Помню прозрачные глаза и тихий, струящийся голос Марины Басмановой и непоседливого Андрюшу, ее сына, рыжеволосого в своего великого отца, Иосифа Бродского. Приезжали родственники Сомовых-Михайловых из Москвы, редко из Парижа, куда эмигрировала часть семьи, – все в этом доме были неординарными, с потаенными историями биографий, о некоторых фрагментах которых не принято было говорить.
Первое время я чувствовала себя в доме Михайловых провинциальной дикаркой. Садясь за обеденный стол, я с испугом смотрела на ряды вилок и ножей, выстроившихся рядом со старинными тарелками и фужерами, пугающими блеском и красотой. Необходимость весь обед или ужин держать спину и не позволять себе позы мало-мальски вальяжные; необходимость оставаться за столом, пока хозяйка не даст знак окончания трапезы; необходимость испрашивать разрешения выйти из-за стола в самом крайнем случае; необходимость управляться с приборами, не делая громких звуков и суетливых движений; необходимость быть внимательной к застольному разговору, потому как в любое мгновение кто-либо может обратиться к тебе с вопросом или каким-либо высказыванием… Весь уклад жизни в этом доме дисциплинировал, концентрировал, приучал к собранности и вниманию.
В воскресенья мы ездили за город. Это могли быть и Павловск, и Пушкин, и Ораниенбаум, Петергоф, Стрельна, Гатчина… Бралась сумка со снедью и обязательно книга, которая становилась смыслом поездки. Любой привал использовался для чтения вслух. Читала Аля. Ее монотонная, отстраненная манера произнесения текстов действовала на меня околдовывающе. Особенно неординарно Аля читала поэзию, которую прекрасно знала, которой жила. Именно Аля принесла в мое детское существование Ахматову, не школьного Пушкина, тогда еще запрещенных Цветаеву и Пастернака. В этом доме меня научили понимать живопись, рисунок, акварель, фотографию… В этом доме привили необходимость читать, изучать, наблюдать, вслушиваться. Мы ходили в Большой зал Филармонии на все знаменательные музыкальные события, это было частью познания мира и человека. Когда мне требовалась помощь в учебном процессе, будь то математика или русский, Аля с невероятным терпением занималась со мной, вытягивая из троек и двоек. В одиннадцать лет меня отвели в эрмитажную воскресную школу. Несколько лет каждое воскресенье я приходила в Эрмитаж и вместе с группой ровесников бродила по залам музея, вслушиваясь в рассказы экскурсовода, всматриваясь в великие полотна, в сочетания линий и цвета, расшифровывая смыслы. Самое чудесное – когда музей закрывался для обычных посетителей и мы, дети, оставались в гулких, пустынных залах одни… и тогда фантазия вскипала, представлялись сценки из дворцовой жизни, где я была главным участником и главным действующим лицом. Я знала каждый закоулок, каждый коридор этого величайшего музея, и если первое время безлюдность залов вызывала страх, то со временем это стало главным, манящим соблазном.

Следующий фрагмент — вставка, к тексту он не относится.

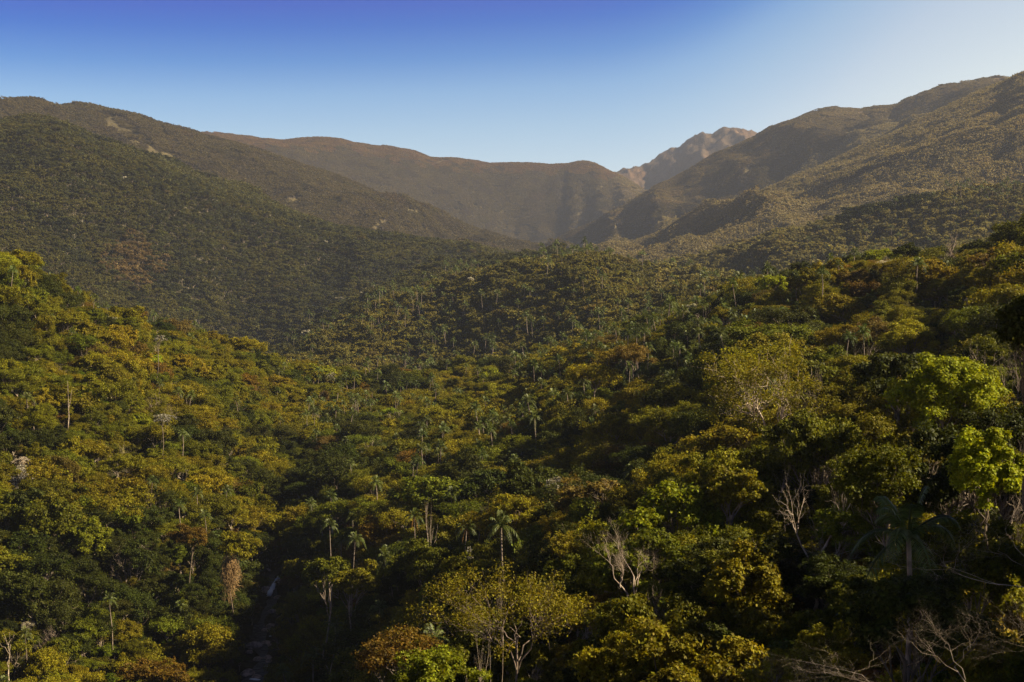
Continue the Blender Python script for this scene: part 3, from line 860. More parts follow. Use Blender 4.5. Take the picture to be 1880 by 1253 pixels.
for k, (u, v, hw, hh, d, lb) in enumerate([(293, 619, 13, 6, 545, 'white-flowering crown high on the left slope'), (303, 764, 20, 9, 462, 'white-flowering crown with pale trunks halfway down the left slope'),
        (1020, 884, 20, 13, 262, 'white-flowering crown among the palms in the centre'), (880, 1016, 22, 20, 222, 'round tree with silvery glinting leaves left of the orange-gold crown'),
        (607, 688, 9, 6, 735, 'white-flowering crown at the foot of the left slope'), (22, 573, 10, 6, 560, 'white-flowering crown near the left edge, high up')]):
    sp_tree('flowering_tree', '', lb, G('white-flowering', 0.6), u, v + hh * 0.5, hw, hh * 1.5, d, 40 + k, nclump=14, ntwig=18, nleaf=4, ls=0.36 if d > 230 else 0.22, flat=0.5, bark=M_BARK, twigs=1, res=False, low=-0.5)
# ---- leafless trees
sp_bare('bare fan-shaped tree with fine grey twigs and orange-lit stems', 1118, 985, 58, 46, 128, 60, M_PALE, levels=5, spread=0.42, kids=3, fork=[(-0.35, 0, 1), (0.12, 0.1, 1)], r0=0.17, root=1165, rootv=1108, start=0.34)
sp_bare('bare brown tree against the haze on the right ridge line', 1733, 456, 34, 28, 445, 61, M_GREY, levels=4, spread=0.6, kids=4, r0=0.8, start=0.3)
sp_bare('leafless snag with two grey limbs at the right, above the lime crown', 1824, 590, 14, 38, 240, 62, M_GREY, levels=2, spread=0.4, kids=2, r0=0.35)
sp_bare('tangle of pale bare branches in the bottom right corner', 1795, 1160, 105, 90, 34, 63, M_PALE, levels=5, spread=0.6, kids=3, fork=[(-0.9, 0, 0.6), (-0.4, 0.1, 1), (0.3, 0, 1)], r0=0.035, root=1860, rootv=1300)
sp_bare('bare branches reaching in from the right edge below the lime crown', 1868, 985, 55, 65, 44, 64, M_PALE, levels=5, spread=0.6, kids=3, fork=[(-0.9, 0, 0.6), (-0.2, 0, 1)], r0=0.04, root=1925, rootv=1075)
sp_bare('bare twiggy bush at the bottom edge in front of the leafy olive shrub', 1412, 1222, 44, 44, 50, 65, M_GREY, levels=4, spread=0.5, kids=4, fork=[(-0.7, 0, 1), (0.0, 0, 1), (0.6, 0, 1)], r0=0.03, rootv=1285)
sp_bare('slender bare stems leaning left under the orange-gold crown', 868, 1150, 34, 50, 116, 66, M_PALE, levels=3, spread=0.3, kids=3, fork=[(-0.35, 0, 1), (0.02, 0, 1)], r0=0.13, root=885, res=False)
sp_bare('straight orange-white stem rising behind the orange-gold crown', 905, 1130, 14, 55, 120, 67, M_PALE, levels=2, spread=0.25, kids=2, r0=0.13, start=0.6)
sp_bare('tall thin white trunk standing bare on the left slope', 124, 745, 8, 46, 462, 68, M_PALE, levels=1, spread=0.3, kids=2, r0=0.3, start=0.8)
sp_bare('bare white trunk with a few stubby limbs at the bottom left corner', 14, 1200, 14, 42, 318, 69, M_PALE, levels=2, spread=0.5, kids=2, r0=0.3, start=0.6)
sp_bare('bare pale tree beside the palms in the centre', 785, 935, 14, 22, 300, 70, M_PALE, levels=3, spread=0.45, kids=3, r0=0.2)
# ---- palms one can tell apart
PL = [(1668, 985, 60, 'dark palm with one long sunlit frond in the lower right'), (857, 968, 262, 'slim palm with an orange dead frond left of the olive dome'), (652, 990, 300, 'slim pale-trunked palm on the right side of the ravine'),
      (760, 948, 300, 'palm with an orange skirt beside the bare pale tree'), (200, 1100, 340, 'palm with spreading yellow-green fronds on the lower left slope'), (616, 1150, 285, 'palm with wide green fronds right of the stream'),
      (575, 1205, 275, 'low dark palm at the bottom, right of the stream'), (697, 1118, 262, 'yellow-green palm below the dark dense tree'), (795, 1175, 160, 'palm with short fronds beside the slender pale stems'),
      (975, 828, 400, 'palm on the shaded slope, left of the white-flowering crown'), (940, 830, 405, 'palm left of its near twin on the shaded centre slope'), (1012, 868, 330, 'palm right above the white-flowering crown'),
      (1162, 868, 260, 'palm with a broad glinting frond above the lime-topped tree'), (1230, 695, 330, 'tall slim palm on the centre slope, left of the tall open olive tree'), (1290, 560, 480, 'palm high on the right slope near the ridge'),
      (1345, 575, 440, 'pale palm under the small bright lime tree'), (1395, 565, 440, 'palm directly below the small bright lime tree'), (1500, 590, 380, 'pale palm left of the yellow dome'), (1545, 600, 360, 'palm close to the left of the yellow dome'),
      (1580, 580, 360, 'palm above left of the yellow dome'), (1700, 565, 345, 'slim pale-trunked palm above the yellow dome'), (1740, 560, 345, 'palm above right of the yellow dome'), (1600, 545, 380, 'palm below the rusty brown tree'),
      (1490, 640, 330, 'palm in the dark hollow right of the open olive tree'), (920, 965, 190, 'palm beneath the olive domed tree'), (605, 965, 330, 'small palm above the slim pale-trunked palm'), (830, 905, 330, 'palm among dark crowns above the palm with the dead frond'),
      (1190, 640, 420, 'palm beside the brownish dome'), (1450, 560, 430, 'palm on the right slope between the two lime crowns'), (40, 975, 375, 'palm near the left edge on the lower slope')]
for k, (u, v, d, lb) in enumerate(PL):
    big = d < 100
    sp_palm(lb, u, v, d, 600 + k, L=3.9 if big else 3.5, nf=13 if big else 14, dead=('orange' in lb), nl=34 if big else 14, wl=0.045 if big else 0.1, width=0.6 if big else 0.7, col=(0.06, 0.08, 0.02) if big else None)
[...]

Белка – так звали близкую приятельницу Михайловых, очаровательную даму, вдову директора Кировского театра, жившую по соседству – на Крюковом канале. Ее уютная, утопающая в полумраке квартира занимала второй этаж небольшого особняка. Окна смотрели на канал, диагонально был виден Кировский-Мариинский театр, другая диагональ выходила на мрачные краснокирпичные стены Новой Голландии. Я любила этот дом, любила душный запах пудры и французских духов, струящийся по комнатам, любила и с восхищением общалась с хозяйкой дома – Белочкой, как принято было ее называть, невзирая на возраст и статус.